Sergueï Lavrov - Affaires étrangères (Photo /TASS/Getty)

EDITO (SIWEL) – Dans une déclaration qui a pris de court la diplomatie algérienne, le ministre russe des Affaires étrangères, Sergueï Lavrov, a publiquement remis en question la légitimité des frontières héritées de la période coloniale en Afrique du Nord. Lors d’une intervention récente, le chef de la diplomatie russe a explicitement évoqué la question du peuple touareg, pointant du doigt les conséquences du découpage colonial qui a « morcelé des peuples entiers et créé des tensions persistantes ».

Les propos qui dérangent

« Les frontières tracées par les colonisateurs européens ont artificiellement divisé des populations qui partageaient une histoire, une culture et un territoire communs », a déclaré Lavrov, ajoutant que « ces lignes arbitraires continuent de nourrir l’instabilité dans plusieurs régions d’Afrique ». En citant nommément les Touaregs comme exemple de peuple fragmenté par ces frontières coloniales, le diplomate russe a touché à un sujet que le régime algérien considère comme intouchable.

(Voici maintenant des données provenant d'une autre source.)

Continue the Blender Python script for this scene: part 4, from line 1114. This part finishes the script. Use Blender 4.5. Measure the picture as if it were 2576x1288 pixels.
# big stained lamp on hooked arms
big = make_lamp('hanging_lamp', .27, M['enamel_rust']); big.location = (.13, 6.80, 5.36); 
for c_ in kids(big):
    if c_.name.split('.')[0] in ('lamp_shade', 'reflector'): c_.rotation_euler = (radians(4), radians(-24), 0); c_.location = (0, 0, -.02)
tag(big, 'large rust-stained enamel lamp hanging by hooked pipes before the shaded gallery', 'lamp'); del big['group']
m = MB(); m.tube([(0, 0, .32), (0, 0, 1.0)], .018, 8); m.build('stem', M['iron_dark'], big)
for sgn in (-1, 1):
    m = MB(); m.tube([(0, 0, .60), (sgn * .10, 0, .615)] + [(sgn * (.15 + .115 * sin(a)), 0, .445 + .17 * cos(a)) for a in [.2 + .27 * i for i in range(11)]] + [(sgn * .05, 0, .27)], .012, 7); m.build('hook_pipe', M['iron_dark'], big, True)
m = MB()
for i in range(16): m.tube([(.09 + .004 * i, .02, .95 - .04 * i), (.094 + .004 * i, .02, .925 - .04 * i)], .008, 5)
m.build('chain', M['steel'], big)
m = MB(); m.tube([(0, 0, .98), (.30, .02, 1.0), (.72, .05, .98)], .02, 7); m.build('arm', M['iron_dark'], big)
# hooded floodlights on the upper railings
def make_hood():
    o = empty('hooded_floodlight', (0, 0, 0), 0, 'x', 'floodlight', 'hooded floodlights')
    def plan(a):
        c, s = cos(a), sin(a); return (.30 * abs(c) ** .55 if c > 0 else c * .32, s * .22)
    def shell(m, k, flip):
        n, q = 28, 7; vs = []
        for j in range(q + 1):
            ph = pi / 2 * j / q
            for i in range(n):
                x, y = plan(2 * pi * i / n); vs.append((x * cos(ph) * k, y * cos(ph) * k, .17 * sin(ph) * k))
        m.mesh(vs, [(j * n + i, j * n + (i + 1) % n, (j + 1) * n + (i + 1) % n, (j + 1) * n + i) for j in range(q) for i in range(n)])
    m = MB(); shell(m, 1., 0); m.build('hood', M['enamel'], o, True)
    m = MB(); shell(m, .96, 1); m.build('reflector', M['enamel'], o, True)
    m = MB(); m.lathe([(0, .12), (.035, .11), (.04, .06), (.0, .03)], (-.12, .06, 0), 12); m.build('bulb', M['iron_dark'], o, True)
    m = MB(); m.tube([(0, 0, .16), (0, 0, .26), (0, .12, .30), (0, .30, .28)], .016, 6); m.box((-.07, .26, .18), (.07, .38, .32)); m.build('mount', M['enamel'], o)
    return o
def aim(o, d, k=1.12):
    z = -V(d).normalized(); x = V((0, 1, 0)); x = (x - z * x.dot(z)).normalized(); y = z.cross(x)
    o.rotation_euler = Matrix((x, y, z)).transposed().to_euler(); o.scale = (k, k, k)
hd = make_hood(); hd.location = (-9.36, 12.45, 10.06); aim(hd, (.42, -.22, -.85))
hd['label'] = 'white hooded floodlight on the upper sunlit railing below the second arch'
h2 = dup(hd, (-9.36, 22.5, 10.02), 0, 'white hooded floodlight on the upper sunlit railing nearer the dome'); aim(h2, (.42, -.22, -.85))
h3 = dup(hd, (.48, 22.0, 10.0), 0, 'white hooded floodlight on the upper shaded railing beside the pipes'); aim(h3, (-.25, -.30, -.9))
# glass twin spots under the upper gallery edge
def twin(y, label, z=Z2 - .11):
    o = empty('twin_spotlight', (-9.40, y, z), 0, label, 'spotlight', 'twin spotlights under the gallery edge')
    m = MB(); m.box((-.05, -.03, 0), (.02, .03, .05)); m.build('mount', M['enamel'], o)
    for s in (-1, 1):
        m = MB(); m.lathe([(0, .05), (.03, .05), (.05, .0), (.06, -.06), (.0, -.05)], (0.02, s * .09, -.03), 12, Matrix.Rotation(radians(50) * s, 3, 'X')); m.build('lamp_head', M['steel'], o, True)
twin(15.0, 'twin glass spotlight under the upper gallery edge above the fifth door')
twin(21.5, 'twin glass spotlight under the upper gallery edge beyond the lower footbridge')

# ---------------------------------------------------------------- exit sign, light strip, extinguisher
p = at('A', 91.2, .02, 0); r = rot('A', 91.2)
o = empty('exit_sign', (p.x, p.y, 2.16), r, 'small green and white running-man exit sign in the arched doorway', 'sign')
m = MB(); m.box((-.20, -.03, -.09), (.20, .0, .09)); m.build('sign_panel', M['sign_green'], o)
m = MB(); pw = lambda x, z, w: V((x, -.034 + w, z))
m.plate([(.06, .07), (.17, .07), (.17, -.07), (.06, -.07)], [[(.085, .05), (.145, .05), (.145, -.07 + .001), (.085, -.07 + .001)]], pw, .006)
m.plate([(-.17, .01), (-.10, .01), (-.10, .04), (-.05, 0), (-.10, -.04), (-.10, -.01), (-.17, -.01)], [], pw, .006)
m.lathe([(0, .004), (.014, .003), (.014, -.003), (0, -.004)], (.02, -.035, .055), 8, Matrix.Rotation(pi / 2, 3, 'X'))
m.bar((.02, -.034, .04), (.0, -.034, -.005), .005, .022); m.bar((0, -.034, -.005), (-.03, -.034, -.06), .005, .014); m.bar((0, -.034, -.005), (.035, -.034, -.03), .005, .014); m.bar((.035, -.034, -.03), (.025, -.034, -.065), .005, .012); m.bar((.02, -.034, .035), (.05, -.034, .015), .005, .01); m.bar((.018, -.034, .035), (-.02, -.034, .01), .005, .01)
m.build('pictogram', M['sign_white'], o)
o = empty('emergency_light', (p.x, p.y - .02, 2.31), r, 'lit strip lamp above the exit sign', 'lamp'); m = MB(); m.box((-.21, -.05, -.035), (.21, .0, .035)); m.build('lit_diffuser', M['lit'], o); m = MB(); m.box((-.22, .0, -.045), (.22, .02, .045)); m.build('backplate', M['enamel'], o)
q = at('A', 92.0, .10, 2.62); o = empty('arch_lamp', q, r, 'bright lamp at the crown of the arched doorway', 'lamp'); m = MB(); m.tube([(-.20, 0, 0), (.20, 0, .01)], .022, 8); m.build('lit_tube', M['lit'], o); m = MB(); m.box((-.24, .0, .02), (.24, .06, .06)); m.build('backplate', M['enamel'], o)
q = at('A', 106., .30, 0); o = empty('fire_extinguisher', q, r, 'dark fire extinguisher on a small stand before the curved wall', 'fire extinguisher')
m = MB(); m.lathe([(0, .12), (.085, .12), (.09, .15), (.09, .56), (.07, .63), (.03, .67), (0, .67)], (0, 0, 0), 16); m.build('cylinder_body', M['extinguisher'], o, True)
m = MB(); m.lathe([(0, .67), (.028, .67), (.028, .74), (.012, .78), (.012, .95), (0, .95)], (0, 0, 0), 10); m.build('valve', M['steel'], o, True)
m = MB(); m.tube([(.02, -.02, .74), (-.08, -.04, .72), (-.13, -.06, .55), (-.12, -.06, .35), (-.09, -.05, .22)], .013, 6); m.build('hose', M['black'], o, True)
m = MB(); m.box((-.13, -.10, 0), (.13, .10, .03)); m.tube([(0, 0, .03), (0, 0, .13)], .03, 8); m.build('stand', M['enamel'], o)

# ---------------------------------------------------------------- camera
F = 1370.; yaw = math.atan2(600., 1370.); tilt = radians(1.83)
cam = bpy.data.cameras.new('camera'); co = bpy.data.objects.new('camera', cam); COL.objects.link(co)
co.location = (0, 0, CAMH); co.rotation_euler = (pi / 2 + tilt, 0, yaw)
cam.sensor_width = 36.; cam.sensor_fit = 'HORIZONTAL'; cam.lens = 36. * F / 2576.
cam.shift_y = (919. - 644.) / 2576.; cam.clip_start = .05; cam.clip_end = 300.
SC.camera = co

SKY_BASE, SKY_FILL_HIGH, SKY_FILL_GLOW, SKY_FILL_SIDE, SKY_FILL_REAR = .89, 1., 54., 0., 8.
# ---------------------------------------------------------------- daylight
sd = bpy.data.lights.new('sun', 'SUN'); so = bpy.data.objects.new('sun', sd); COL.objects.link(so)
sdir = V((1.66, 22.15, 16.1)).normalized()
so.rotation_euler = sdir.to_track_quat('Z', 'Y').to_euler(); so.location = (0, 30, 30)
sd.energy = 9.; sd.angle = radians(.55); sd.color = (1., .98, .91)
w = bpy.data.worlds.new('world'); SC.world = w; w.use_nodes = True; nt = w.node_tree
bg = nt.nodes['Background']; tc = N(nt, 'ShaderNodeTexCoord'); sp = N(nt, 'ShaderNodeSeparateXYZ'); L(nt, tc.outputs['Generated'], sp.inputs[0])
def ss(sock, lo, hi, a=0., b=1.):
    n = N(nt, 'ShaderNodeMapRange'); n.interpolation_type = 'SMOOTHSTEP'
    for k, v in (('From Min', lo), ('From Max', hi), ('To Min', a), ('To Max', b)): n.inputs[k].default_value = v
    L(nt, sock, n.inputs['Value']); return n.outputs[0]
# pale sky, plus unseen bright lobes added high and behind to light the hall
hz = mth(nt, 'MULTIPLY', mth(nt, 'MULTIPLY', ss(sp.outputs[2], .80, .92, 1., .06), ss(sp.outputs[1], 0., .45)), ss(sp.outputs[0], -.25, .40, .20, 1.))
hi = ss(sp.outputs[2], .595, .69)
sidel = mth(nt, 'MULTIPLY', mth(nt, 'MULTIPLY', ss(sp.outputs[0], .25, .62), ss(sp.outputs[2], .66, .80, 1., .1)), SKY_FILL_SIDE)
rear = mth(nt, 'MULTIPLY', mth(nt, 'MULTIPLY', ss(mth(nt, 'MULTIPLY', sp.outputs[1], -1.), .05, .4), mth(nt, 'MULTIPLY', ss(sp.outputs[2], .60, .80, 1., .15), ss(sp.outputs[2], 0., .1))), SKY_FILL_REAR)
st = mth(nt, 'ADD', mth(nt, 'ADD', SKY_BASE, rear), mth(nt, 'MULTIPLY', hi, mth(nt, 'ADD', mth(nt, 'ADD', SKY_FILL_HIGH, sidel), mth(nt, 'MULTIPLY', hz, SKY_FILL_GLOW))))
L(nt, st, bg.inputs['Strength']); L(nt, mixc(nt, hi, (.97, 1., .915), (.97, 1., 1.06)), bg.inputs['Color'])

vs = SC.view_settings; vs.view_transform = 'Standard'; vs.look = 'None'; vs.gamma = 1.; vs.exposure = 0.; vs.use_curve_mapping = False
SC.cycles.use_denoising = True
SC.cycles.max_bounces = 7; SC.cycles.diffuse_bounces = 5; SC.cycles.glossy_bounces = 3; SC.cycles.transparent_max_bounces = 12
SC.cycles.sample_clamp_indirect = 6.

Ces déclarations marquent une rupture dans le discours traditionnel de Moscou vis-à-vis d’Alger. Jamais auparavant un responsable russe de ce niveau n’avait publiquement questionné la configuration territoriale de l’Algérie, encore moins évoqué l’existence de peuples distincts sur son territoire. Pour un régime obsédé par le dogme de l’« unité nationale » et de l’« intégrité territoriale », ces propos constituent un camouflet diplomatique majeur.

L’isolement diplomatique du régime algérien

Cette sortie publique de Lavrov intervient dans un contexte d’isolement croissant du régime algérien. Sur la scène régionale comme internationale, Alger multiplie les échecs.

En Afrique du Nord, la rupture avec le Maroc a atteint un point de non-retour. La fermeture du gazoduc Maghreb-Europe et la rupture des relations diplomatiques ont isolé Alger sur le plan économique et stratégique, l’enfermant dans une posture de confrontation stérile.

Au Sahel, l’influence algérienne s’est effondrée. Le Mali, le Niger et le Burkina Faso se sont rapprochés d’autres partenaires, notamment la Russie elle-même, marginalisant totalement la diplomatie algérienne. Les tentatives d’Alger de s’imposer comme acteur majeur dans la résolution des crises sahéliennes ont toutes échoué.

Sur le plan international, l’Algérie peine à trouver sa place. Ses positions ambiguës lors de conflits majeurs et sa diplomatie erratique l’ont progressivement marginalisée. Même au sein des instances africaines, le poids diplomatique d’Alger ne cesse de décliner.

Quand Moscou recalcule ses intérêts

La prise de position russe est d’autant plus significative qu’elle provient d’un pays considéré comme l’un des derniers soutiens d’Alger. Pendant des décennies, Moscou a été le principal fournisseur d’armes du régime algérien, son partenaire énergétique et son allié diplomatique.

En remettant publiquement en cause les fondements territoriaux de l’État algérien, la Russie envoie un message sans équivoque : elle ne se considère plus liée par la complaisance diplomatique du passé. Moscou diversifie ses partenaires régionaux et n’hésite plus à dialoguer avec tous les acteurs, y compris ceux qu’Alger considère comme hostiles. Le régime algérien n’a plus de véritables alliés, seulement des partenaires opportunistes qui réévaluent leurs relations en fonction de leurs propres intérêts.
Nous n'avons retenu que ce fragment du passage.